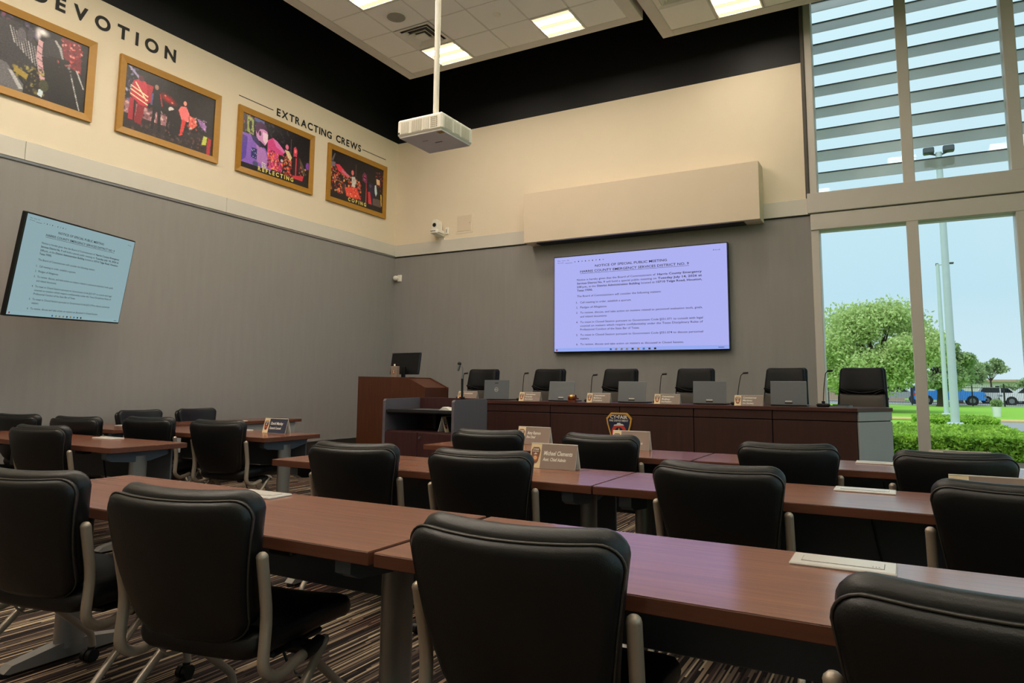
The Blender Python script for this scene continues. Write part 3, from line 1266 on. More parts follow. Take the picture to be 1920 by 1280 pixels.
def pic1():
    c = Canvas(190, 126, (24, 21, 24))
    c.specks(30, .30, .62, .0, .22, [(120, 60, 96), (74, 62, 92), (44, 40, 52), (90, 84, 100)], .008, .03)
    c.poly([(.77, .02), (.93, .02), (.95, .46), (.84, .40), (.78, .26)], (110, 30, 40))
    c.specks(60, .77, .95, .04, .44, [(176, 48, 58), (214, 92, 90), (70, 22, 30), (236, 150, 140), (130, 34, 44)], .004, .016)
    c.ell(.61, .07, .075, .075, (255, 252, 248), 0, .9)
    c.ell(.58, .12, .03, .12, (226, 214, 220), 0, .9)
    c.poly([(.585, .18), (.63, .20), (.66, .52), (.70, .80), (.62, .72), (.575, .46)], (196, 150, 158))
    for k in range(6):
        c.poly([(.585, .26 + .09 * k), (.69, .33 + .09 * k), (.69, .342 + .09 * k), (.585, .272 + .09 * k)], (70, 48, 52))
    c.poly([(.28, .10), (.42, .06), (.53, .14), (.58, .30), (.57, .58), (.50, .74), (.36, .70), (.24, .56)], (46, 44, 50))
    for k in range(9):
        x = .36 + .024 * k
        c.poly([(x, .14 + .02 * k), (x + .008, .14 + .02 * k), (x + .055, .36 + .03 * k), (x + .045, .36 + .03 * k)], (150, 146, 148) if k % 3 else (206, 200, 200), .8)
    c.ell(.455, .22, .035, .11, (88, 84, 92))
    c.ell(.52, .17, .022, .10, (62, 58, 66))
    c.poly([(.62, .22), (.66, .10), (.72, .10), (.77, .18), (.80, .34), (.76, .46), (.66, .46), (.62, .36)], (38, 36, 42))
    c.poly([(.72, .10), (.77, .18), (.80, .36), (.785, .36), (.75, .20), (.71, .12)], (176, 170, 172), .85)
    c.poly([(.62, .40), (.82, .38), (.90, .48), (.97, .66), (1.0, .92), (1, 1), (.70, 1), (.66, .72)], (17, 16, 18))
    c.poly([(.66, .36), (.84, .32), (.86, .37), (.68, .44)], (20, 19, 21))
    c.specks(12, .72, .86, .34, .48, [(196, 90, 90), (150, 60, 66), (120, 110, 116)], .006, .016)
    for k in range(8):
        x, y = .855 + .010 * k, .50 + .052 * k
        c.poly([(x, y), (x + .012, y), (x + .034, y + .12), (x + .026, y + .12)], (196, 196, 196) if k % 2 else (120, 118, 118), .8)
    c.poly([(.90, .42), (.915, .42), (.985, .66), (.975, .66)], (210, 206, 206), .8)
    c.specks(90, .42, .66, .58, .94, [(128, 116, 52), (84, 80, 42), (48, 46, 34), (158, 146, 78), (34, 32, 28)], .006, .020)
    c.poly([(.42, .66), (.53, .72), (.52, .80), (.42, .74)], (150, 126, 50))
    c.ell(.655, .80, .04, .09, (60, 62, 40))
    c.poly([(.62, .86), (.655, .88), (.645, .97), (.61, .95)], (196, 208, 214))
    c.poly([(.20, .62), (.36, .66), (.50, .88), (.50, 1), (.26, 1)], (96, 94, 98))
    c.poly([(.38, .74), (.41, .74), (.50, .94), (.47, .96)], (188, 186, 188), .8)
    c.poly([(.0, .2), (.22, .16), (.26, .8), (.1, 1), (0, 1)], (60, 58, 62))
    return c


def pic2():
    c = Canvas(190, 126, (26, 22, 24))
    for k in range(80):
        c.ell(c.r.uniform(.12, .98), c.r.uniform(.02, .5), .035, .05, (48, 42, 36), 0, .95, .22)
    c.poly([(0, .56), (.50, .60), (.50, .78), (0, .76)], (150, 104, 112))
    c.specks(50, 0, .5, .56, .78, [(196, 150, 150), (120, 70, 76), (70, 44, 48), (210, 176, 172)], .006, .03)
    c.poly([(0, .76), (.5, .76), (1, .66), (1, 1), (0, 1)], (44, 34, 36))
    c.specks(70, .1, .95, .76, 1, [(64, 48, 46), (34, 28, 30), (84, 60, 56)], .008, .025)
    c.specks(34, .0, .14, .0, .55, [(120, 112, 160), (60, 52, 84), (196, 184, 206), (84, 60, 96)], .006, .022)
    c.poly([(.02, .02), (.05, .02), (.19, .20), (.17, .22)], (150, 140, 176))
    c.ell(.455, .31, .13, .085, (186, 18, 26), 16, .95)
    c.ell(.42, .27, .015, .02, (255, 120, 100), 0, .8)
    c.ell(.50, .345, .018, .018, (255, 150, 120), 0, .8)
    # firefighter in a red coat, from behind
    c.poly([(.06, .50), (.13, .50), (.12, .84), (.05, .84)], (164, 34, 52))
    c.poly([(.14, .52), (.215, .54), (.185, .88), (.12, .86)], (132, 28, 42))
    c.poly([(.10, .50), (.125, .50), (.115, .84), (.10, .84)], (50, 18, 26))
    c.poly([(.085, .22), (.15, .16), (.21, .18), (.25, .30), (.235, .56), (.15, .56), (.055, .46)], (190, 46, 66))
    c.poly([(.22, .20), (.29, .20), (.29, .46), (.235, .50)], (170, 36, 54))
    for a, b in ((.36, .40), (.43, .47), (.30, .33)):
        c.poly([(.06, a), (.24, a + .09), (.24, a + .108), (.06, a + .018)], (236, 214, 176))
    c.poly([(.10, .24), (.112, .23), (.23, .46), (.222, .48)], (226, 206, 176))
    c.ell(.16, .15, .03, .05, (86, 30, 44))
    # man in black
    c.ell(.325, .19, .022, .045, (150, 110, 96))
    c.poly([(.285, .24), (.36, .24), (.385, .40), (.37, .52), (.30, .52), (.275, .40)], (24, 24, 32))
    c.poly([(.30, .50), (.335, .50), (.315, .88), (.285, .88)], (20, 20, 26))
    c.poly([(.34, .50), (.378, .50), (.395, .90), (.362, .90)], (22, 22, 28))
    c.poly([(.275, .32), (.295, .30), (.29, .50), (.27, .50)], (90, 84, 130))
    c.poly([(.36, .28), (.372, .28), (.40, .46), (.388, .47)], (170, 50, 54))
    # crouching group
    c.ell(.495, .46, .035, .05, (206, 196, 196))
    c.poly([(.46, .50), (.55, .42), (.62, .52), (.62, .80), (.56, .92), (.44, .90)], (22, 18, 22))
    c.ell(.585, .46, .032, .055, (46, 24, 24))
    c.ell(.645, .27, .020, .042, (226, 150, 132))
    c.poly([(.60, .34), (.66, .32), (.70, .42), (.69, .56), (.62, .58), (.575, .42)], (228, 110, 112))
    c.poly([(.62, .54), (.665, .56), (.635, .80), (.60, .84)], (210, 58, 56))
    c.poly([(.70, .44), (.755, .46), (.80, .56), (.74, .66), (.70, .62)], (222, 96, 84))
    c.specks(26, .69, .80, .44, .68, [(240, 150, 130), (190, 60, 60), (226, 190, 180)], .005, .018)
    c.poly([(.79, .44), (.86, .46), (.91, .52), (.90, .62), (.84, .56)], (158, 112, 172))
    c.specks(14, .80, .91, .44, .62, [(206, 160, 210), (110, 70, 130)], .004, .014)
    c.poly([(.88, .70), (.925, .70), (.915, .84), (.86, .86)], (190, 196, 84))
    c.poly([(.93, .70), (.975, .72), (.965, 1), (.925, 1)], (176, 46, 54))
    c.specks(40, .42, .86, .66, .96, [(70, 50, 50), (120, 60, 62), (40, 30, 34), (96, 84, 84)], .006, .018)
    return c


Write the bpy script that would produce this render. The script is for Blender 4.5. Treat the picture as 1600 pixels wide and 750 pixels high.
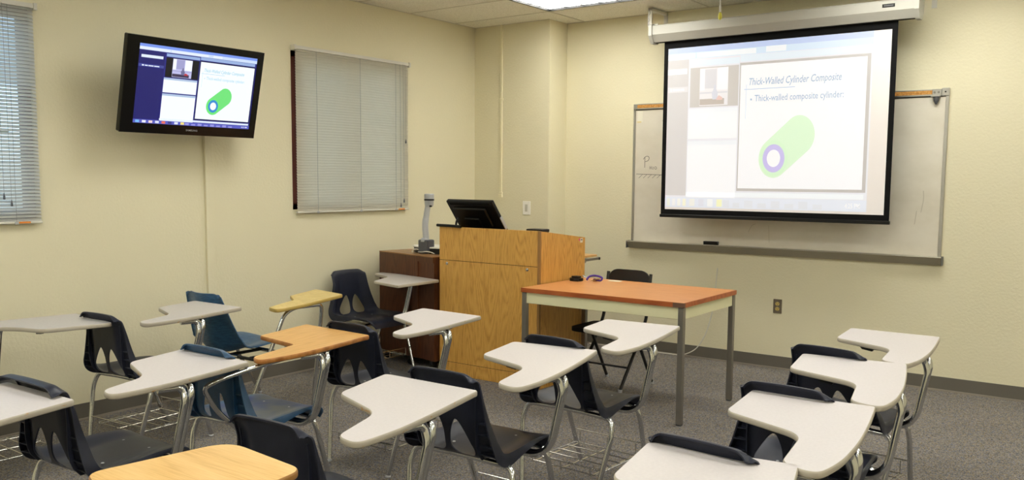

=-=-=

■ WHAT THE TASK REQUIRES ■
Transcribe the whole listing exactly. Pictures are excluded.

■ WRITTEN RESPONSE ■
The Blender Python script for this scene continues. Write part 3, from line 1266 on. More parts follow. Take the picture to be 1920 by 1280 pixels.
def pic1():
    c = Canvas(190, 126, (24, 21, 24))
    c.specks(30, .30, .62, .0, .22, [(120, 60, 96), (74, 62, 92), (44, 40, 52), (90, 84, 100)], .008, .03)
    c.poly([(.77, .02), (.93, .02), (.95, .46), (.84, .40), (.78, .26)], (110, 30, 40))
    c.specks(60, .77, .95, .04, .44, [(176, 48, 58), (214, 92, 90), (70, 22, 30), (236, 150, 140), (130, 34, 44)], .004, .016)
    c.ell(.61, .07, .075, .075, (255, 252, 248), 0, .9)
    c.ell(.58, .12, .03, .12, (226, 214, 220), 0, .9)
    c.poly([(.585, .18), (.63, .20), (.66, .52), (.70, .80), (.62, .72), (.575, .46)], (196, 150, 158))
    for k in range(6):
        c.poly([(.585, .26 + .09 * k), (.69, .33 + .09 * k), (.69, .342 + .09 * k), (.585, .272 + .09 * k)], (70, 48, 52))
    c.poly([(.28, .10), (.42, .06), (.53, .14), (.58, .30), (.57, .58), (.50, .74), (.36, .70), (.24, .56)], (46, 44, 50))
    for k in range(9):
        x = .36 + .024 * k
        c.poly([(x, .14 + .02 * k), (x + .008, .14 + .02 * k), (x + .055, .36 + .03 * k), (x + .045, .36 + .03 * k)], (150, 146, 148) if k % 3 else (206, 200, 200), .8)
    c.ell(.455, .22, .035, .11, (88, 84, 92))
    c.ell(.52, .17, .022, .10, (62, 58, 66))
    c.poly([(.62, .22), (.66, .10), (.72, .10), (.77, .18), (.80, .34), (.76, .46), (.66, .46), (.62, .36)], (38, 36, 42))
    c.poly([(.72, .10), (.77, .18), (.80, .36), (.785, .36), (.75, .20), (.71, .12)], (176, 170, 172), .85)
    c.poly([(.62, .40), (.82, .38), (.90, .48), (.97, .66), (1.0, .92), (1, 1), (.70, 1), (.66, .72)], (17, 16, 18))
    c.poly([(.66, .36), (.84, .32), (.86, .37), (.68, .44)], (20, 19, 21))
    c.specks(12, .72, .86, .34, .48, [(196, 90, 90), (150, 60, 66), (120, 110, 116)], .006, .016)
    for k in range(8):
        x, y = .855 + .010 * k, .50 + .052 * k
        c.poly([(x, y), (x + .012, y), (x + .034, y + .12), (x + .026, y + .12)], (196, 196, 196) if k % 2 else (120, 118, 118), .8)
    c.poly([(.90, .42), (.915, .42), (.985, .66), (.975, .66)], (210, 206, 206), .8)
    c.specks(90, .42, .66, .58, .94, [(128, 116, 52), (84, 80, 42), (48, 46, 34), (158, 146, 78), (34, 32, 28)], .006, .020)
    c.poly([(.42, .66), (.53, .72), (.52, .80), (.42, .74)], (150, 126, 50))
    c.ell(.655, .80, .04, .09, (60, 62, 40))
    c.poly([(.62, .86), (.655, .88), (.645, .97), (.61, .95)], (196, 208, 214))
    c.poly([(.20, .62), (.36, .66), (.50, .88), (.50, 1), (.26, 1)], (96, 94, 98))
    c.poly([(.38, .74), (.41, .74), (.50, .94), (.47, .96)], (188, 186, 188), .8)
    c.poly([(.0, .2), (.22, .16), (.26, .8), (.1, 1), (0, 1)], (60, 58, 62))
    return c


def pic2():
    c = Canvas(190, 126, (26, 22, 24))
    for k in range(80):
        c.ell(c.r.uniform(.12, .98), c.r.uniform(.02, .5), .035, .05, (48, 42, 36), 0, .95, .22)
    c.poly([(0, .56), (.50, .60), (.50, .78), (0, .76)], (150, 104, 112))
    c.specks(50, 0, .5, .56, .78, [(196, 150, 150), (120, 70, 76), (70, 44, 48), (210, 176, 172)], .006, .03)
    c.poly([(0, .76), (.5, .76), (1, .66), (1, 1), (0, 1)], (44, 34, 36))
    c.specks(70, .1, .95, .76, 1, [(64, 48, 46), (34, 28, 30), (84, 60, 56)], .008, .025)
    c.specks(34, .0, .14, .0, .55, [(120, 112, 160), (60, 52, 84), (196, 184, 206), (84, 60, 96)], .006, .022)
    c.poly([(.02, .02), (.05, .02), (.19, .20), (.17, .22)], (150, 140, 176))
    c.ell(.455, .31, .13, .085, (186, 18, 26), 16, .95)
    c.ell(.42, .27, .015, .02, (255, 120, 100), 0, .8)
    c.ell(.50, .345, .018, .018, (255, 150, 120), 0, .8)
    # firefighter in a red coat, from behind
    c.poly([(.06, .50), (.13, .50), (.12, .84), (.05, .84)], (164, 34, 52))
    c.poly([(.14, .52), (.215, .54), (.185, .88), (.12, .86)], (132, 28, 42))
    c.poly([(.10, .50), (.125, .50), (.115, .84), (.10, .84)], (50, 18, 26))
    c.poly([(.085, .22), (.15, .16), (.21, .18), (.25, .30), (.235, .56), (.15, .56), (.055, .46)], (190, 46, 66))
    c.poly([(.22, .20), (.29, .20), (.29, .46), (.235, .50)], (170, 36, 54))
    for a, b in ((.36, .40), (.43, .47), (.30, .33)):
        c.poly([(.06, a), (.24, a + .09), (.24, a + .108), (.06, a + .018)], (236, 214, 176))
    c.poly([(.10, .24), (.112, .23), (.23, .46), (.222, .48)], (226, 206, 176))
    c.ell(.16, .15, .03, .05, (86, 30, 44))
    # man in black
    c.ell(.325, .19, .022, .045, (150, 110, 96))
    c.poly([(.285, .24), (.36, .24), (.385, .40), (.37, .52), (.30, .52), (.275, .40)], (24, 24, 32))
    c.poly([(.30, .50), (.335, .50), (.315, .88), (.285, .88)], (20, 20, 26))
    c.poly([(.34, .50), (.378, .50), (.395, .90), (.362, .90)], (22, 22, 28))
    c.poly([(.275, .32), (.295, .30), (.29, .50), (.27, .50)], (90, 84, 130))
    c.poly([(.36, .28), (.372, .28), (.40, .46), (.388, .47)], (170, 50, 54))
    # crouching group
    c.ell(.495, .46, .035, .05, (206, 196, 196))
    c.poly([(.46, .50), (.55, .42), (.62, .52), (.62, .80), (.56, .92), (.44, .90)], (22, 18, 22))
    c.ell(.585, .46, .032, .055, (46, 24, 24))
    c.ell(.645, .27, .020, .042, (226, 150, 132))
    c.poly([(.60, .34), (.66, .32), (.70, .42), (.69, .56), (.62, .58), (.575, .42)], (228, 110, 112))
    c.poly([(.62, .54), (.665, .56), (.635, .80), (.60, .84)], (210, 58, 56))
    c.poly([(.70, .44), (.755, .46), (.80, .56), (.74, .66), (.70, .62)], (222, 96, 84))
    c.specks(26, .69, .80, .44, .68, [(240, 150, 130), (190, 60, 60), (226, 190, 180)], .005, .018)
    c.poly([(.79, .44), (.86, .46), (.91, .52), (.90, .62), (.84, .56)], (158, 112, 172))
    c.specks(14, .80, .91, .44, .62, [(206, 160, 210), (110, 70, 130)], .004, .014)
    c.poly([(.88, .70), (.925, .70), (.915, .84), (.86, .86)], (190, 196, 84))
    c.poly([(.93, .70), (.975, .72), (.965, 1), (.925, 1)], (176, 46, 54))
    c.specks(40, .42, .86, .66, .96, [(70, 50, 50), (120, 60, 62), (40, 30, 34), (96, 84, 84)], .006, .018)
    return c


Write the bpy script that would produce this render. The script is for Blender 4.5. Treat the picture as 1600 pixels wide and 750 pixels high.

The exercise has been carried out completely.